Re: First draft of "Selecting Software for Developing Accessible Web Sites"

On Fri, 14 Dec 2001, Judy Brewer wrote:

  At 01:39 AM 12/14/01 -0500, Charles McCathieNevile wrote:
  >It would be useful if there was a dated version identifier as well as a
  >latest version URI - particularly in terms of review comments. (This review
  >was made on the version provided at 0630UTC 14122001)

  Date is there, at bottom of document, and serves as version identifier.
  There is a lobby to move it near top. There is another lobby to keep tops
  of WAI Resource docs free of as much doc status info as possible so reader
  can fall in. May re-try status links from doc top [editor - status -
  updated - copyright] to info at bottom of doc.

  WAI Resource docs are edited in place, rather than w/ latest version URI's.

Maybe I am just to used to W3C specifications. I think that you could have a
single link "Document info (editor, date etc)" at the top, or simply
establish a look and feel for the suite and let people get used to it - there
are a lot of documents that have that information at the bottom.

Having easy access to previous versions is helpful for an ongoing review
process and checking what has happened before.

  >Many of the reviews are up to date, although they are not complete reviews -
  >normally covering some sections of ATAG only.

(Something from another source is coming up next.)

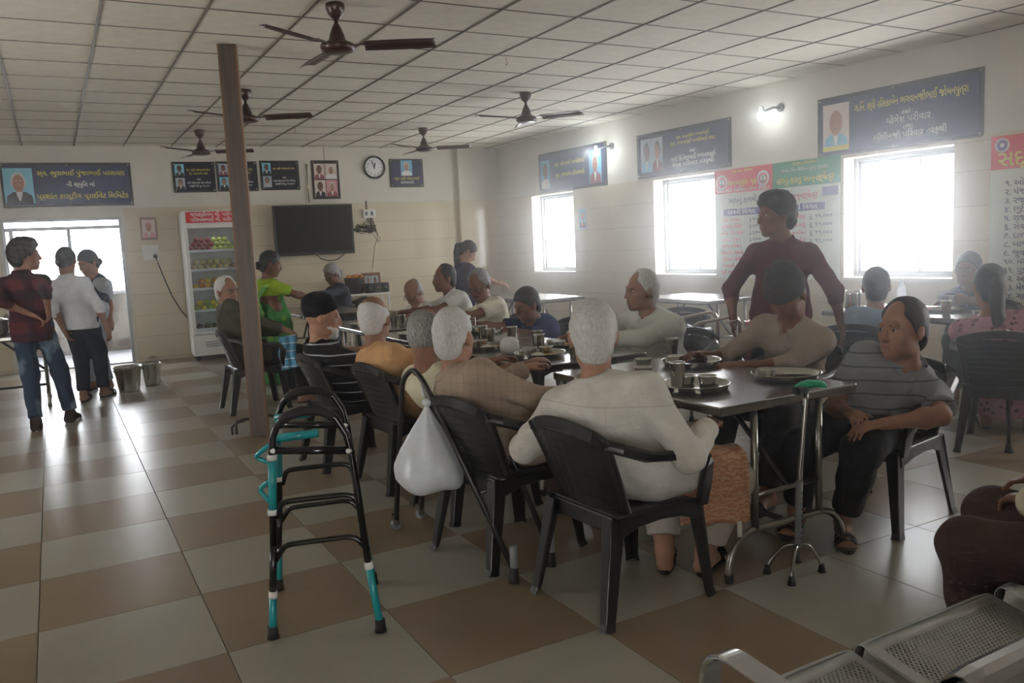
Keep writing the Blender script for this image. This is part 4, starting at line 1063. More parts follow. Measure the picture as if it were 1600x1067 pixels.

  Difficult to tell which are up to date. Some of the dates are quite old &
  not clear whether there are later product versions.

OK, the working group will think about ways to make it clearer and more
useful. (Feedback on any of the group's pages is welcome - it helps also to
know if people are looking at pages)

  Why not complete reviews?

Time usually, expertise sometimes. Evaluating an authoring tool can be a
complex process and is often fairly lengthy. Most of the reviews are done by
volunteers with limited time available, and some questions require technical
knowledge of the tool that is not always readily available.

  >Another question to ask is
  >
  >   which tool meets the particular accessibility requirements of current
  >   staff, which tools will meet possible new needs?

  This might leave some procurement people puzzled, particularly the part
  about trying to predict the future. But we can experiment with different
  tweaks of this.

Yes, I think that some work on the wording would be important. I haven't ever
tried to express it in this brief a form before.